Cameron to Tame Trade Unions


Prime Minister David Cameron and Business Secretary Sajid Javid will unveil a series of new rules to make strikes and protests illegal…reports Asian Lite News

Prime Minister David Cameron speaks after unveiling the  portrait of  Baroness Thatcher at Saïd Business School in Oxford
Prime Minister David Cameron speaks after unveiling the portrait of Baroness Thatcher at Saïd Business School in Oxford

Britain is heading for another wave of industrial protests as Business secretary Sajid Javid introduces reforms to criminalise unlawful picketing, and  workers strike.

This will be the biggest crackdown on trade union rights for 30 years since Thatcher era. The new rules include criminalising picketing, allowing employers to hire strike-breaking agency staff and choke off the flow of union funds to the opposition Labour party,  the Guardian reported.

The government says it feels forced to act due to the number of strikes called on the London Underground, railways or in schools based on small turnouts or two-year-old ballot mandates.

The number of working days lost due to strikes was 704,000 in the 12 months to April 2015, but this is a far cry from the near 13m days lost through strike action on average in the 70s, the heyday of union militancy.

Labour leadership frontrunner Andy Burnham said he will  ‘mobilise’ street protests against the reforms.

Mr Burnham said the Government’s proposals were part of a ‘campaign of demonisation’ against unions and pledged to personally lead a campaign against them if he is elected Labour leader.

The scale of the reforms goes far wider than the previously trailed plan for strikes to be made unlawful unless 50% of those being asked to strike vote in the ballot.

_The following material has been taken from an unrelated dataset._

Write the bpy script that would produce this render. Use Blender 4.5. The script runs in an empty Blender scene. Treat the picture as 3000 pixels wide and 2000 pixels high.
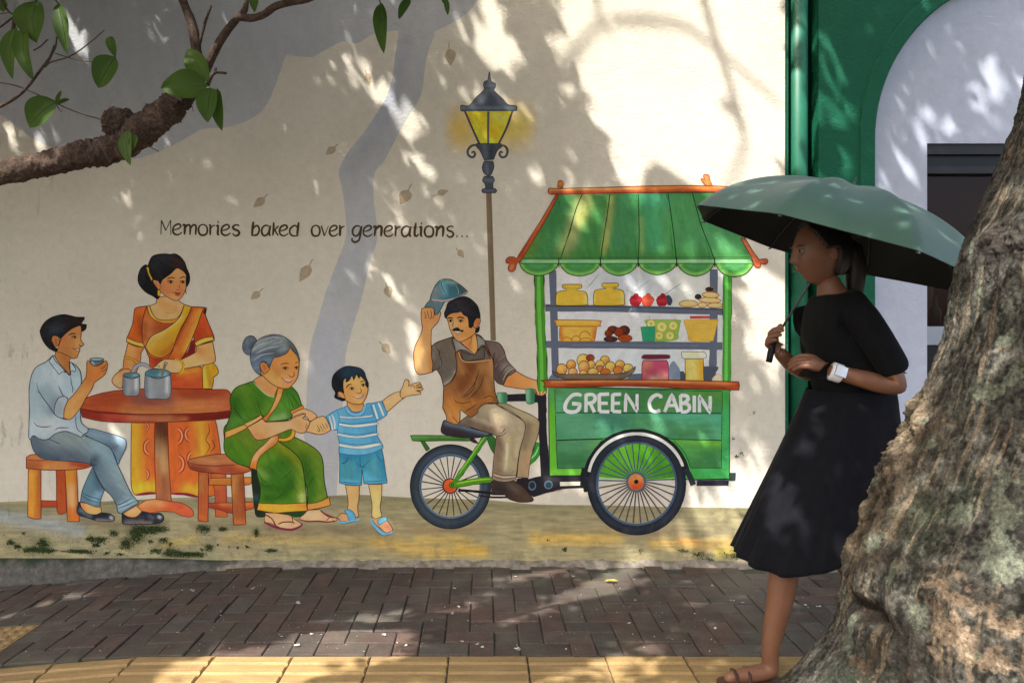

In a set of proposals on a par with those introduced by Norman Tebbit in 1985, Mr Javid will make at least 40% of those asked to vote support the strike in most key public service like transport, health and education. In the case of 100 teachers asked to strike, the action would only be lawful if at least 50 teachers voted and 40 of them backed the strike!

The double threshold would have to be met in any strike called in health, education, fire, transport, border security and energy sectors – including the Border Force and nuclear decommissioning.

In further changes, Javid will:

  • Require all unions, not just those affiliated to Labour, to ask each existing union member whether they wish to pay the political levy and then repeat the question every five years. The £25m annual political fund income from 4.5 million political levy payers funds a wide range of political campaigning including being a chief source of funding for Labour.
  • Propose that unlawful or intimidatory picketing should become a criminal as opposed to civil offence and new protections should be available for those workers unwilling to strike. A named official will be required to be available at all times to the police to oversee the picket including the numbers on the line, currently set at six, in an existing code of conduct.
  • Compel unions to renew any strike mandate with a fresh ballot within four months of the first ballot and give employers the right to hire strike-breaking agency staff as well require a union to give the employer at least a fortnights’ notice before the industrial action starts.
  • Empower the government to set a limit on the proportion of working time any public sector worker can spend on trade union duties.
  • Give the government certification officer powers to fine trade unions as much as £20,000 for breaches of reporting rules including an annual audit on its protests and pickets. The certification officer will also have power to initiate investigations and will in future be funded by a joint levy of unions and employers
  • Require a clear description of the trade dispute and the planned industrial action on the ballot paper, so that all union members are clear what they are voting for.